Kiss those boo-boos. Give him a warm hug as you talk about what that other child did to hurt him. Just don't go overboard with a trip to the ice cream shop, a new game from the toy store, and a night at the movies with all-you-can-eat popcorn for dinner over one minor incident.

Managing Your Child's Friendships

But Nathan is such a nice boy. Your child really should be best friends with him. How wonderful it would be if we could pick and choose our child's friends. Then again, we wouldn't want our parents picking and choosing our friends now, would we?

While it doesn't hurt to break the ice for our kids sometimes to introduce them to other children, that doesn't mean we can force them into a friendship just because it would be oh-so-great if your best mom friend's kids were besties with yours.

There is a good reason to interfere when necessary, though. So-called friendships that are harmful, such as another child physically or mentally harming your child need to be addressed, without a doubt.

Reminding Him of Danger...Constantly

Keeping your kids safe should always be a top priority. Scaring him half to death with every little thing he does isn't always the best policy, though.

If you find you're continually spouting "Don't!" and "Stop!" at your child, "don't" do that and try to "stop" yourself. All your child hears are the negatives coming from all directions with everything he tries to do. If he's playing in the street, obviously you'll want to tell him to stop. If he's headed up the five-rung ladder at the playground for the 100th time, you can take a break, watch carefully, and know he's got this.

Stopping Your Child From Branching Out

He wants to try baseball this year but you know he's really good at soccer. He wants to be on the math team with his best friend but you know his strength is in geography. He wants to go to a different summer camp instead of the same camp he's gone to for the past four years.

Sometimes we absent-mindedly block our kids from branching out on their own. It's all right if he's not that great at baseball but really wants to try. It doesn't matter if his main reason for joining the math team is because his buddy will be his teammate. And if he wants to go to a different summer camp to explore something new, that's okay too.

Let your child make some of his own decisions regarding his interests and pursuits. He'll enjoy the freedom and become a more independent person, which is what we all want for our children.

Continually Checking up on Him

Your child's teachers are on speed dial so you can frequently get an update on how he's doing in class. He can't go to his friend's house down the street without you calling every hour on the hour. You're always asking if he's okay and if there's anything you can do for him.
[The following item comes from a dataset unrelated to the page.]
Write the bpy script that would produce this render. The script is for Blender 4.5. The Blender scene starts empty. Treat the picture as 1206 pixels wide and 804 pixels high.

As doting parents we sometimes over-dote. We only want to make sure they're doing well but that can lead to us smothering them and freaking out when they're out of sight.

Yes, you should touch base with your child's teachers. Of course, you should check to make sure your child made it to the friend's house. Do talk to your child to see how he's doing.

Balance all of these check-ins so you're not making yourself and everyone around you crazy with a continual need for reassurance.

Placing Your Child in a Bubble Away From the Real World

If only life was filled with sunshine and unicorns. Today's children are playing shoot-'em-up video games we never would have dreamed possible to create. They're faced with dangers we didn't have to worry about and seeing images on TV that would have only been on paid cable channels after midnight when we were younger.

You absolutely want to protect him as long as you can from anything harmful. As much as we would like to let our children grow up in a bubble away from the real world, though, it's simply not possible.

It's better for you to teach him about some of the harsh realities of the modern world to make him more street smart without him learning from his friends or getting into a situation where he goes along with the crowd because he has no idea what's going on. That bubble can only protect him so long and you want to make sure you're the one who teaches him about the world around him like only a loving parent can.